I developed two games in the game engine: a simple 2d platformer where multiple characters can join to traverse an environment, and a co-op version of space invaders.
Visit my github repo to try the game engine out: https://github.com/KarthikChandran303/GameEngineDev
Most of the features I’ve designed for my game engine have been modified over time to work in tandem with the game object model I initially implemented. Below I summarize the game object model I’ve chosen, discuss how it has fared, and explore how other game engine features have changed over the course of the two games I created.
I decided to implement a property-based game object model (although it also exhibits properties of an object-centric model). Each component class encapsulates information related to a game object’s property (e.g., transform data, collision data, render data, etc.). System classes are responsible for updating component classes. In each update loop, systems’ update functions are called, updating information stored in components. For the most part, this game object model has worked really well. Having component-wise updates has allowed me to order game engine updates in a sequence that doesn’t depend on the order of game object updates but rather on similar data. This was especially useful for my first game, a 2D platformer, since I wanted all position updates to happen before collision updates. Components also made it easy to create and destroy objects. Creating objects just meant generating a unique identifier and adding components to it. Destroying objects just meant removing components from a specific ID. Components also made it easy to send objects over the network. For example, my rendering component and system would generate JSON that contained rendering information based on a game object’s components. Clients would then read the JSON file and redraw everything on the screen based on said JSON. Objects would be drawn to the screen with the addition or removal of just one component.
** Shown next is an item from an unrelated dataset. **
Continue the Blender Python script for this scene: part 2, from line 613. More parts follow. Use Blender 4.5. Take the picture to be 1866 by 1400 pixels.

My main use of multithreading was to enable any number of clients to connect to a server without delay. For each player in a scene, a thread is created that listens to information sent to a specific socket. Then all the threads send out controller events that are handled by respective systems. This implementation stayed the same across both games I created. For my second game, Space Invaders, most of my changes were done to server.cpp, the file containing my main function. I added a function that created game objects and added components to said game objects. The game objects and components would define the path that the invaders would follow. A lot of the other functionality for Space Invaders was implemented in the systems.cpp class, either as event handlers or minor changes to how collision worked.
Overall, it looked like too many changes did not need to be made for the second game. A typical cycle to add more functionality to the game engine would be to create game objects, attach the needed components, and then add a system class that updates its respective components.